Like every year, the tiny Israeli left plans to hold a protest march down the streets of central Tel Aviv. The demonstrations are never very large, at best several thousand attend (last year’s demonstration barely reached 1,000 participants). But this year, for some reason, the police decided that even that is too much.

According to MK Dov Khenin, a member of the left-wing Hadash Party, which has been the primary organizer of the protests the last few years, the police did not agree to block the main roads in central Tel Aviv leading to Habima Theater, through which the march usually runs. Instead, they offered two shorter alternative routes on side streets that would receive much less public attention. The police has also reportedly prohibited the use of a car with loudspeaker for slogans.

Read: Israelis to publicly read soldier testimonies on 47th anniversary of occupation

The reasoning, according to the police statement submitted to Hadash, is that it would “disrupt the routine fabric of life” in the city, bothering theater goers and others consuming cultural events in the area.

Dov Khenin spoke to +972 about the decision:

It turns out that the people who live under occupation, as well as all of us who continue to pay the high price for this conflict that much end, do not constitute sufficient enough grounds for ‘disrupting the fabric of life.’ Police conduct in this matter is not isolated, but rather part of a trend of increasing restrictions on freedom of speech. It is not the protest but rather the reality of occupation that disturbs life in this country.

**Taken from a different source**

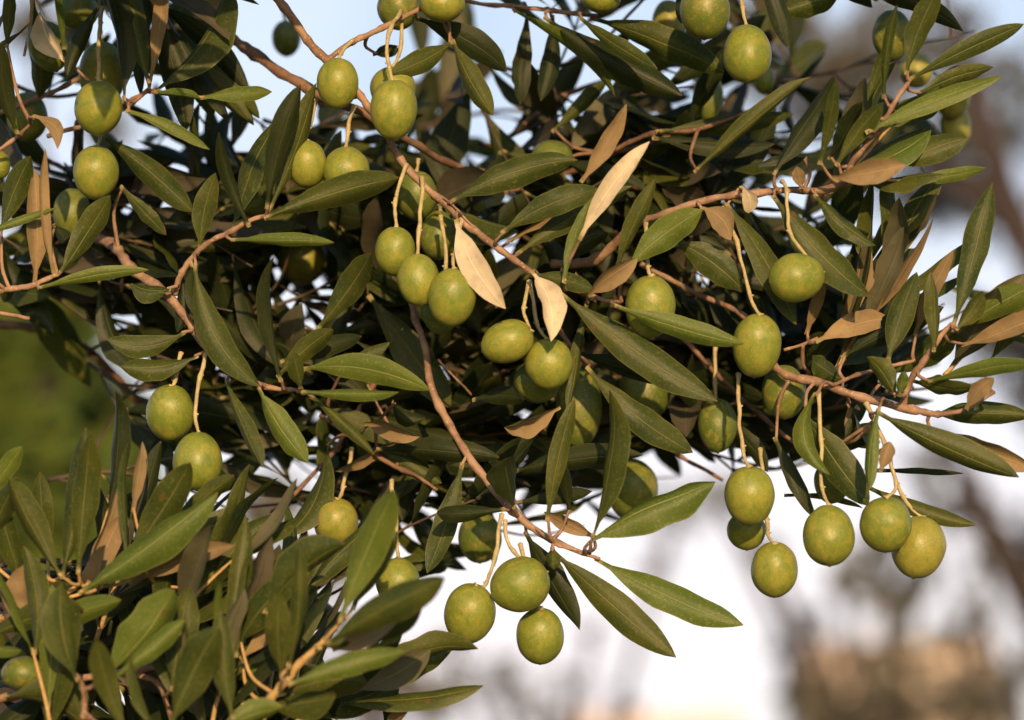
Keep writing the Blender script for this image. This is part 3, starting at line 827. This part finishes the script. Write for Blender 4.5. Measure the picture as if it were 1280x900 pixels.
def shoot(label, pts, n, kinds, seed, mat='shoot', lo=0.045, hi=0.062, spread=0.55, roots=None):
    """an upright shoot: leaves in crossed pairs pointing forward along it"""
    rr = random.Random(seed); ax = catmull([P(*p) for p in pts], 8); root = empty('olive_branch', ax[0]); tag(root, label, 'branch', 'olive branches')
    bm = bmesh.new(); m = len(ax); tube(bm, ax, [S * (3.4 - 1.8 * i / m) for i in range(m)], 8, 0.3); from_bm('stem', bm, M[mat], root)
    for q_ in range(n):
        x = (q_ + 0.6) / n * (m - 1.01); i = int(x); p = ax[i].lerp(ax[i + 1], x - i); t = (ax[i + 1] - ax[i]).normalized()
        a = t.orthogonal().normalized(); b = t.cross(a); ph = (q_ % 2) * math.pi / 2 + 0.5 + rr.uniform(-.35, .35)
        for s_ in (0, math.pi):
            side = a * math.cos(ph + s_) + b * math.sin(ph + s_); k = spread * rr.uniform(.6, 1.35) * (1.15 - 0.6 * q_ / n)
            dv = (t + side * k).normalized(); L = rr.uniform(lo, hi) * (0.75 if q_ == n - 1 else 1)
            e = p + dv * L
            if covers_olive(unproj(p), unproj(e)): continue
            face = (t - dv * t.dot(dv)) * 1.0 + Vector((rr.uniform(-.3, .3), -rr.uniform(0, .5), rr.uniform(-.1, .3)))
            put = orient(p, e, face); seedc[0] += 1
            me = leaf_mesh(L, rr.uniform(.0085, .0125), rr.uniform(-.003, .003), rr.uniform(-.1, .08) * L, rr.uniform(.2, .7), rr.uniform(.3, 1), rr.uniform(-.6, .6), rr.uniform(.46, .6), seedc[0])
            link_mesh('leaf', me, M[rr.choice(kinds)], root, put)
SH = [
 ('leafy shoot rising behind the long pointed leaf of the lower left fan', [(120,800,-20),(150,720,-26),(190,650,-20)], 5, 'TTK'),
 ('leafy shoot leaning right between the lower left fan and the foreground shoot', [(180,830,-30),(230,760,-40),(290,700,-40)], 6, 'TTK'),
 ('foreground leafy shoot rising from the bottom edge at the left corner', [(70,960,-70),(60,890,-74),(40,810,-70)], 5, 'TTG'),
 ('foreground leafy shoot rising beside the blurred tan stem at bottom left', [(260,960,-60),(270,880,-60),(300,800,-56)], 5, 'TTK'),
 ('leafy shoot behind the blurred tan stem at bottom left', [(330,900,-20),(350,800,-20),(390,720,-16)], 6, 'TTK'),
 ('low leafy shoot pointing right under the blurred tan stem', [(330,930,-30),(390,890,-30),(450,860,-26)], 4, 'TTK'),
 ('hanging leafy shoot at the upper left corner', [(30,-50,10),(40,10,14),(30,70,20)], 4, 'TTK'),
 ('leafy shoot behind the two long leaves at the top left', [(150,-60,20),(190,0,20),(225,60,24)], 5, 'TKK'),
 ('leafy shoot among the narrow upright leaves at right', [(1040,470,16),(1080,400,16),(1110,330,10)], 6, 'TTK'),
 ('leafy shoot inside the pale green spray at the upper right', [(1030,250,4),(1075,200,0),(1120,150,0)], 6, 'TTG'),
 ('leafy shoot at the far right edge above the branch end', [(1180,470,10),(1220,430,6),(1280,400,0)], 4, 'TTG'),
]
for i, (lb, pts, n_, kd) in enumerate(SH): shoot(lb, pts, n_, kd, 300 + i)
# growth above and beside the frame, on the sun's side: it is what dapples the light
OUT = [
 ('leafy branch above the top left of the view, nearest the tree', [(-100,-190,-30),(100,-170,-40),(300,-200,-30)], 5),
 ('leafy branch above the top middle of the view, nearest the tree', [(420,-200,-30),(600,-180,-40),(820,-200,-30)], 5),
 ('leafy branch above the top right of the view', [(900,-220,-60),(1080,-230,-70),(1300,-190,-60)], 4),
 ('leafy branch reaching forward above the top left of the view', [(-140,-230,-90),(60,-220,-110),(240,-240,-90)], 5),
 ('leafy branch left of the lower left fan', [(-320,400,-80),(-200,560,-100),(-180,760,-120)], 5),
]
for i, (lb, pts, ns) in enumerate(OUT): inner_branch(lb, pts, ns, 96, 'bark', False, 140 + i)
print('inner leaves', tot)

# ------------------------------------------------------------------ behind the tree: ground, garden trees, houses
def simple(name, c1, c2, scale, rough=0.85):
    m, n, l, b = newmat(name); tc = N(n, 'ShaderNodeTexCoord'); n1 = N(n, 'ShaderNodeTexNoise'); n1.inputs['Scale'].default_value = scale; n1.inputs['Detail'].default_value = 6
    l.new(tc.outputs['Object'], n1.inputs['Vector']); l.new(mix(n, l, ramp(n, l, n1.outputs[0], .35, .65), c1, c2), b.inputs['Base Color']); b.inputs['Roughness'].default_value = rough
    return m
M['ground'] = simple('dry_grass_ground', (0.10, 0.09, 0.04), (0.17, 0.14, 0.08), 0.8)
M['cream'] = simple('cream_plaster', (0.70, 0.56, 0.46), (0.78, 0.64, 0.54), 1.2)
M['pink'] = simple('pale_pink_plaster', (0.66, 0.54, 0.47), (0.74, 0.62, 0.55), 1.2)
M['tile'] = simple('roof_tiles', (0.30, 0.14, 0.08), (0.40, 0.20, 0.12), 6)
M['glass'] = simple('window_glass', (0.04, 0.05, 0.06), (0.06, 0.07, 0.08), 2, 0.15)
M['trunk'] = simple('tree_trunk', (0.028, 0.02, 0.02), (0.05, 0.034, 0.034), 12)
M['crownA'] = simple('grey_green_foliage', (0.085, 0.085, 0.065), (0.15, 0.14, 0.11), 5)
M['crownB'] = simple('bright_foliage', (0.055, 0.095, 0.010), (0.105, 0.14, 0.014), 7)
bm = bmesh.new(); bmesh.ops.create_grid(bm, x_segments=60, y_segments=60, size=900)
for v in bm.verts: v.co.z = -0.03 + 0.03 * noise.noise(v.co * 0.05)
g = from_bm('ground', bm, M['ground']); tag(g, kind='structure')
def tree(label, base, trunk_lines, crown_blobs, mat, leaf=0.07, n=2600, seed=0, name='background_tree', group='garden trees far behind the olive branches'):
    rr = random.Random(seed); root = empty(name, base); tag(root, label, 'tree', group); bm = bmesh.new()
    for ln in trunk_lines:
        pts = catmull([base + Vector(p[:3]) for p in ln], 6); m = len(pts)
        rad = [ln[min(int(i / 6), len(ln) - 1)][3] * (1 - (i % 6) / 6) + ln[min(int(i / 6) + 1, len(ln) - 1)][3] * (i % 6) / 6 for i in range(m)]
        tube(bm, pts, rad, 10, 0.2)
    from_bm('trunk', bm, M['trunk'], root); vs = []; fs = []
    tot = sum(b[3] ** 2 for b in crown_blobs)
    for bx, by, bz, r in crown_blobs:
        for q in range(max(8, int(n * r * r / tot / 9))):
            d = Vector((rr.gauss(0, 1), rr.gauss(0, 1), rr.gauss(0, 1))).normalized() * r * rr.random() ** 0.45
            cc = base + Vector((bx, by, bz)) + Vector((d.x, d.y, d.z * 0.75)); s = r * 0.09
            for k in range(9):
                p = cc + Vector((rr.gauss(0, s), rr.gauss(0, s), rr.gauss(0, s)))
                a = Vector((rr.uniform(-1, 1), rr.uniform(-1, 1), rr.uniform(-1, 1))).normalized(); b = a.orthogonal().normalized(); L = leaf * rr.uniform(.6, 1.3)
                i = len(vs); vs += [p - a * L / 2, p + b * L * .18, p + a * L / 2, p - b * L * .18]; fs.append((i, i + 1, i + 2, i + 3))
    me = bpy.data.meshes.new('crown'); me.from_pydata(vs, [], fs); link_mesh('crown', me, M[mat], root)
    return root
def at(px, Y):            # ground point that stands under photo column px, Y metres away
    return Vector(((px - 640) * S * Y / D, Y, 0))
def hz(py, Y): return 1.6 + Y * math.tan(PITCH + math.atan((450 - py) * S / D))
# right: a tree with bare reddish limbs
b = at(1330, 6.5)
def q(px, py, dy=0.0): p = at(px, 6.5 + dy); return (p.x - b.x, dy, hz(py, 6.5 + dy))
tree('out of focus tree with reddish brown limbs at the right edge', b,
  [[(0,0,0,.08),(*q(1340,900),.06),(*q(1290,760),.045),(*q(1215,610),.028),(*q(1175,540,.4),.02)],
   [(*q(1335,860),.06),(*q(1370,560),.05),(*q(1290,300),.038),(*q(1200,220),.035),(*q(1120,150,.3),.026),(*q(1040,110,.5),.02)],
   [(*q(1290,300),.05),(*q(1245,150),.035),(*q(1215,20),.02)],[(*q(1370,560),.05),(*q(1260,400,.3),.02),(*q(1180,360,.5),.012)],[(*q(1200,220),.04),(*q(1130,300,.3),.012)]],
  [(*q(1180,210,.4),.20),(*q(1250,270,.5),.14),(*q(1060,120,.6),.22),(*q(1150,60,.6),.22),(*q(1290,120,.6),.25),(*q(1240,420,.7),.12),(*q(1200,620,.5),.11),(*q(1290,700,.5),.16),(*q(1110,700,.6),.13),(*q(1000,60,.6),.24),(*q(1350,450,.5),.25)], 'crownA', .06, 4600, 3)
def far_tree(label, px, Y, blobs, mat, n, seed, leaf=.08):
    base = at(px, Y); bl = []; tops = []
    for (x, y, r) in blobs:
        p = at(x, Y); bl.append((p.x - base.x, random.Random(seed + x).uniform(-.4, .4), hz(y, Y), r * S * Y / D))
    tl = [[(0,0,0,.09),(0.05,0,1.2,.07),(0.0,0,max(1.5, min(z for _,_,z,_ in bl)),.05)]]
    for x, y, z, r in bl: tl.append([(0,0,1.2,.05),(x*.5,y*.5,(z+1.4)/2,.03),(x,y,z,.025)])
    tree(label, base, tl, bl, mat, leaf, n, seed)
far_tree('blurred grey green tree below the lower right trio of olives', 1120, 13, [(1110,745,60),(1040,735,26),(990,850,30),(985,800,20),(995,890,34),(1020,770,24),(1000,860,26),(1150,820,50),(1090,840,60),(1200,870,70),(1080,900,80),(900,620,40),(960,700,26),(1240,760,34)], 'crownA', 1900, 11, .10)
far_tree('faint blurred small tree at the bottom middle', 700, 16, [(710,850,30),(670,890,44),(560,800,34),(740,790,20),(850,630,50),(830,700,30),(620,850,50),(780,880,30)], 'crownA', 1500, 12, .06)
far_tree('faint blurred tree at the bottom right corner', 1270, 18, [(1250,860,50),(1320,820,60),(1180,800,34),(1230,640,40),(1150,590,34)], 'crownA', 1900, 13)
far_tree('blurred tree far behind the lower middle leaves', 480, 12, [(470,850,60),(540,870,40),(420,700,50),(340,640,50)], 'crownA', 1800, 14)
far_tree('blurred pale tree above the upper left twigs', 60, 14, [(40,60,50),(120,150,40),(20,250,60)], 'crownA', 1200, 15)
far_tree('bright green blurred tree behind the left edge', 20, 4.2, [(10,480,70),(70,540,52),(-40,560,80),(20,600,70),(60,450,34),(-60,450,70),(60,640,60),(110,600,30)], 'crownB', 2500, 16, .20)
def house(label, x0, x1, Y, ytop, mat, roof=True, group='pale houses far behind'):
    a = at(x0, Y); c = at(x1, Y); W = c.x - a.x; H = hz(ytop, Y); root = empty('house', a); tag(root, label, 'house', group)
    def box(name, lo, hi, m, par=root):
        bm = bmesh.new(); bmesh.ops.create_cube(bm, size=1)
        for v in bm.verts: v.co = a + Vector([lo[i] + (v.co[i] + .5) * (hi[i] - lo[i]) for i in range(3)])
        return from_bm(name, bm, m, par, False)
    box('wall', (0, 0, 0), (W, 3, H), M[mat])
    if roof:
        bm = bmesh.new(); e = .5
        vs = [bm.verts.new(a + Vector(p)) for p in ((-e,-e,H+.003),(W+e,-e,H+.003),(W+e,8+e,H+.003),(-e,8+e,H+.003),(2,4,H+1.1),(W-2,4,H+1.1))]
        for f in ((0,1,5,4),(1,2,5),(2,3,4,5),(3,0,4),(3,2,1,0)): bm.faces.new([vs[i] for i in f])
        from_bm('roof', bm, M['tile'], root, False)
    nw = max(1, int(W / 3.2))
    for k in range(nw):
        xx = (k + .5) * W / nw
        for zz in ([1.2] if H < 5.5 else [1.2, 4.0]):
            wf = box('window', (xx - .6, -.05, zz), (xx + .6, .02, zz + 1.3), M['pink'])
            box('pane', (xx - .5, -.08, zz + .1), (xx + .5, -.03, zz + 1.2), M['glass'], wf)
house('blurred sunlit cream house at the lower right', 1005, 1240, 34, 800, 'cream', False)
house('blurred pale pink house right of the bottom middle', 700, 930, 60, 892, 'pink', False)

Indeed, the notion that citizens cannot go out and loudly voice their opposition to Israel’s largest, most violent and controversial project on the main streets of Israel’s cosmopolitan city because, for a couple of hours on one night of the year, it would bother the “routine,” is absurd and despotic.

Khenin added that despite the decision, “Jews and Arabs alike will go out and protest for an alternative, for Israeli-Palestinian peace, like we do every year. And this year, we will do it to protest the attempt to keep us silent.”

Organizers, who have appealed to the High Court on the matter and hope to get an answer by Saturday, insist they will go ahead with the march through the main streets as planned, whether or not they receive police authorization.

The march is scheduled to begin at 7 p.m. on Saturday, June 7th from Meir Park on King George St.